[Given request]: Skip all pictures. Write out the data below from its first line through the line that contains "cy.use_adaptive_sampling = True;".

* begin *

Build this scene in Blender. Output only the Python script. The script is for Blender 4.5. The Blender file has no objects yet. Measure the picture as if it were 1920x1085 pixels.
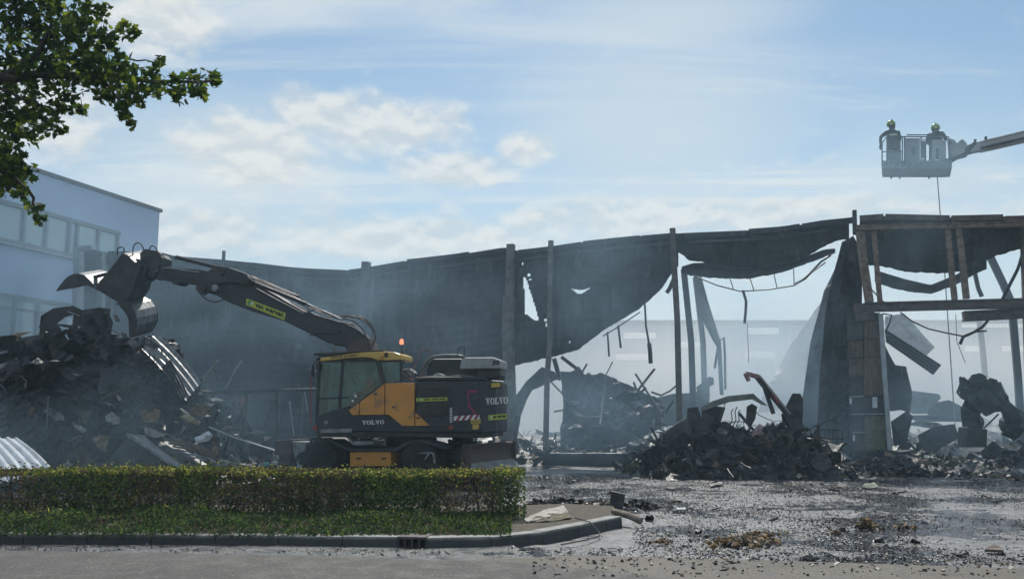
import bpy, bmesh, math, random
from mathutils import Vector, Matrix, noise
R = math.radians
rnd = random.Random(11)
SC = bpy.context.scene
COL = SC.collection
V = Vector

# ------------------------------------------------------------------ camera
F, CX, CY, HC = 1660.0, 960.0, 542.5, 1.6          # focal length and centre in photo pixels, eye height in metres
PITCH = math.atan(232.5 / F)
camd = bpy.data.cameras.new('camera'); cam = bpy.data.objects.new('camera', camd); COL.objects.link(cam)
camd.sensor_width = 36; camd.lens = 36 * F / 1920; camd.clip_start = .1; camd.clip_end = 3000
cam.location = (0, 0, HC); cam.rotation_euler = (R(90) + PITCH, 0, 0)
SC.camera = cam

# ------------------------------------------------------------------ colour management, render settings
SC.view_settings.view_transform = 'Standard'; SC.view_settings.look = 'None'
SC.view_settings.exposure = 0.0; SC.view_settings.gamma = 1; SC.view_settings.use_curve_mapping = False
SC.render.engine = 'CYCLES'
cy = SC.cycles
cy.use_denoising = True
cy.max_bounces = 5; cy.diffuse_bounces = 2; cy.glossy_bounces = 2; cy.transmission_bounces = 3
cy.transparent_max_bounces = 8; cy.volume_bounces = 1
cy.volume_step_rate = 1.8; cy.volume_max_steps = 32
cy.caustics_reflective = False; cy.caustics_refractive = False
cy.use_adaptive_sampling = True; cy.adaptive_threshold = 0.02

# ------------------------------------------------------------------ node helper
class NT:
    def __init__(s, tree): s.t = tree; s.n = tree.nodes; s.l = tree.links
    def node(s, typ, **kw):
        n = s.n.new(typ)
        for k, v in kw.items(): setattr(n, k, v)
        return n
    def put(s, inp, v):
        if isinstance(v, bpy.types.NodeSocket): s.l.new(v, inp)
        elif v is not None: inp.default_value = v
    def math(s, op, a, b=None, c=None, clamp=False):
        n = s.node('ShaderNodeMath', operation=op); n.use_clamp = clamp
        for i, v in enumerate((a, b, c)):
            if v is not None: s.put(n.inputs[i], v)
        return n.outputs[0]
    def vmath(s, op, a, b=None):
        n = s.node('ShaderNodeVectorMath', operation=op)
        s.put(n.inputs[0], a)
        if b is not None: s.put(n.inputs[3 if op == 'SCALE' else 1], b)
        return n.outputs['Value' if op in ('LENGTH', 'DOT_PRODUCT', 'DISTANCE') else 0]
    def sep(s, v):
        n = s.node('ShaderNodeSeparateXYZ'); s.put(n.inputs[0], v); return n.outputs
    def comb(s, x, y, z):
        n = s.node('ShaderNodeCombineXYZ')
        for i, v in enumerate((x, y, z)): s.put(n.inputs[i], v)
        return n.outputs[0]
    def noise(s, v, scale=5., detail=4., rough=.55, dist=0., out=0):
        n = s.node('ShaderNodeTexNoise'); s.put(n.inputs['Vector'], v)
        n.inputs['Scale'].default_value = scale; n.inputs['Detail'].default_value = detail
        n.inputs['Roughness'].default_value = rough; n.inputs['Distortion'].default_value = dist
        return n.outputs[out]
    def ramp(s, f, a, b, smooth=True):
        n = s.node('ShaderNodeMapRange'); n.interpolation_type = 'SMOOTHSTEP' if smooth else 'LINEAR'; n.clamp = True
        s.put(n.inputs['Value'], f); s.put(n.inputs['From Min'], a); s.put(n.inputs['From Max'], b)
        return n.outputs[0]
    def mix(s, f, a, b, blend='MIX'):
        n = s.node('ShaderNodeMix', data_type='RGBA', blend_type=blend); n.clamp_factor = True
        s.put(n.inputs[0], f)
        for i, v in ((6, a), (7, b)):
            s.put(n.inputs[i], (v[0], v[1], v[2], 1) if isinstance(v, (tuple, list)) else v)
        return n.outputs[2]

# ------------------------------------------------------------------ sky and sun
SUN_EL, SUN_AZ = R(52), R(4)                # azimuth measured from +Y (view direction) towards +X
w = bpy.data.worlds.new('World'); SC.world = w; w.use_nodes = True
nt = NT(w.node_tree); nt.n.clear()
sky = nt.node('ShaderNodeTexSky', sky_type='NISHITA'); sky.sun_disc = False
sky.sun_elevation = SUN_EL; sky.sun_rotation = SUN_AZ; sky.air_density = 1.0; sky.dust_density = .6; sky.ozone_density = 1.4
d = nt.node('ShaderNodeTexCoord').outputs['Generated']
dx, dy, dz = nt.sep(d)
az = nt.math('ARCTAN2', dx, dy); el = nt.math('ARCSINE', dz)
zc = nt.math('ADD', nt.math('MAXIMUM', dz, 0.0), .12)
flat = nt.comb(nt.math('DIVIDE', dx, zc), nt.math('DIVIDE', dy, zc), 0.0)      # a cloud deck seen in perspective
def rotv(v, a, sx, sy):
    m = nt.node('ShaderNodeMapping'); nt.put(m.inputs[0], v); m.inputs['Rotation'].default_value = (0, 0, a); m.inputs['Scale'].default_value = (sx, sy, 1)
    return m.outputs[0]
c1 = nt.noise(rotv(flat, R(24), .45, 2.6), 1.0, 8, .62, .8)
c2 = nt.noise(rotv(flat, R(-16), .35, .9), 1.3, 4, .55, .4)
cirrus = nt.math('MULTIPLY', nt.ramp(c1, .45, .66), nt.ramp(c2, .28, .56))
veil = nt.math('MULTIPLY', nt.ramp(c2, .34, .72), .40)
def blob(px, py, wx, wy):                     # one heap of cumulus at a direction in the sky
    u, v = (px - CX) / F, (CY - py) / F
    dv = V((u, math.cos(PITCH) - v * math.sin(PITCH), math.sin(PITCH) + v * math.cos(PITCH))).normalized()
    a0, e0 = math.atan2(dv.x, dv.y), math.asin(dv.z)
    x = nt.math('DIVIDE', nt.math('SUBTRACT', az, a0), wx / F); y = nt.math('DIVIDE', nt.math('SUBTRACT', el, e0), wy / F)
    r2 = nt.math('ADD', nt.math('MULTIPLY', x, x), nt.math('MULTIPLY', y, y))
    return nt.math('SUBTRACT', 1.0, r2, clamp=True)
acc = None; soft = None
for b in ((290, 40, 150, 95), (700, 235, 260, 80), (480, 285, 200, 100), (850, 318, 170, 48), (985, 280, 75, 45), (590, 210, 110, 60),
          (760, 450, 420, 62), (1180, 412, 380, 58), (1480, 400, 300, 40), (330, 440, 230, 75), (60, 210, 160, 120)):
    m_ = blob(*b); acc = m_ if acc is None else nt.math('MAXIMUM', acc, m_)
for b in ((1230, 250, 420, 260), (420, 330, 420, 200), (1250, 40, 330, 90), (1150, 600, 1500, 330), (1700, 330, 260, 110)):
    m_ = nt.math('POWER', blob(*b), 1.3); soft = m_ if soft is None else nt.math('MAXIMUM', soft, m_)
band = nt.math('MULTIPLY', nt.math('SUBTRACT', 1.0, nt.math('ABSOLUTE', nt.math('DIVIDE', nt.math('SUBTRACT', el, R(11.0)), R(6.0))), clamp=True), .50)
acc = nt.math('MAXIMUM', acc, band)           # the bank of cumulus goes on all round the horizon
low = nt.math('MULTIPLY', nt.ramp(el, R(24), R(2)), .75)
cv = lambda de: nt.comb(az, nt.math('MULTIPLY', nt.math('ADD', el, de), 1.7), 0.0)
cn = nt.noise(cv(0.), 21.0, 10, .56, .15)
cum = nt.ramp(nt.math('ADD', nt.math('MULTIPLY', acc, .60), cn), .58, 1.08)
cn2 = nt.noise(cv(.010), 21.0, 6, .55, .15)
lit = nt.ramp(nt.math('SUBTRACT', cn, cn2), -.13, .13)
base = nt.mix(1.0, sky.outputs[0], (.94, 1.07, 1.03), 'MULTIPLY')
vl = nt.math('MAXIMUM', nt.math('MAXIMUM', nt.math('MULTIPLY', cirrus, .85), veil), nt.math('MAXIMUM', nt.math('MULTIPLY', soft, .72), low))
col = nt.mix(vl, base, (6.5, 7.4, 7.8))
ccol = nt.mix(lit, (6.4, 6.9, 7.1), (8.4, 8.5, 8.2))
col = nt.mix(nt.math('MULTIPLY', cirrus, .60), col, (8.0, 8.4, 8.5))
col = nt.mix(nt.math('MULTIPLY', cum, .82), col, ccol)
bg = nt.node('ShaderNodeBackground'); nt.put(bg.inputs[0], col); bg.inputs[1].default_value = 0.10
wo = nt.node('ShaderNodeOutputWorld'); nt.l.new(bg.outputs[0], wo.inputs[0])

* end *

[Written solution]:
Build this scene in Blender. Output only the Python script. The script is for Blender 4.5. The Blender file has no objects yet. Measure the picture as if it were 1920x1085 pixels.
import bpy, bmesh, math, random
from mathutils import Vector, Matrix, noise
R = math.radians
rnd = random.Random(11)
SC = bpy.context.scene
COL = SC.collection
V = Vector

# ------------------------------------------------------------------ camera
F, CX, CY, HC = 1660.0, 960.0, 542.5, 1.6          # focal length and centre in photo pixels, eye height in metres
PITCH = math.atan(232.5 / F)
camd = bpy.data.cameras.new('camera'); cam = bpy.data.objects.new('camera', camd); COL.objects.link(cam)
camd.sensor_width = 36; camd.lens = 36 * F / 1920; camd.clip_start = .1; camd.clip_end = 3000
cam.location = (0, 0, HC); cam.rotation_euler = (R(90) + PITCH, 0, 0)
SC.camera = cam

# ------------------------------------------------------------------ colour management, render settings
SC.view_settings.view_transform = 'Standard'; SC.view_settings.look = 'None'
SC.view_settings.exposure = 0.0; SC.view_settings.gamma = 1; SC.view_settings.use_curve_mapping = False
SC.render.engine = 'CYCLES'
cy = SC.cycles
cy.use_denoising = True
cy.max_bounces = 5; cy.diffuse_bounces = 2; cy.glossy_bounces = 2; cy.transmission_bounces = 3
cy.transparent_max_bounces = 8; cy.volume_bounces = 1
cy.volume_step_rate = 1.8; cy.volume_max_steps = 32
cy.caustics_reflective = False; cy.caustics_refractive = False
cy.use_adaptive_sampling = True; cy.adaptive_threshold = 0.02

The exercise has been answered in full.